Two antiphonaries, three graduals and additional fragments made both for and by the nuns testify to a self-conscious liturgical culture closely tied to the development of the Dominican order’s female branch. One manuscript in particular, a gradual written and illuminated at Paradies ca. 1380 (Düsseldorf, ULB D 11) contains an unparalleled wealth of inscribed images which make it the most extensively illuminated liturgical manuscript of the entire Middle Ages.
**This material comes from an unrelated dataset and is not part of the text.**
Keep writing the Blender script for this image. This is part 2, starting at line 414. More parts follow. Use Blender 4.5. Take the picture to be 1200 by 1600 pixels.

The learned inscriptions allow for not only a reconstruction of the nuns’ library, but also a thoroughgoing re-evaluation of the learning and Latin literacy of mendicant nuns in the late fourteenth century, a period that in the accounts of modern scholars as well as medieval reformers has too quickly been discounted as a time of intellectual and institutional decline.
In text, image and chant, the nuns assembled a comprehensive commentary on the liturgy, one which serves as a testament to their creativity, learning and ambition as well as their devotion.
Über den Autor
Jeffrey F. Hamburger is Kuno Francke Professor of German Art and Culture in the Department of the History of Art and Architecture, Harvard University.
Eva Schlotheuber is Professor of Medieval History at the University of Düsseldorf, Germany and chairwomen of the Association of German Historians (VHD).
Susan Marti is an art historian and works as curator at the Bernisches Historisches Museum, Switzerland.
Margot Fassler is Keough-Hesburgh Professor of Music History and Liturgy and Director of the Program in Sacred Music at the University of Notre Dame, Indiana.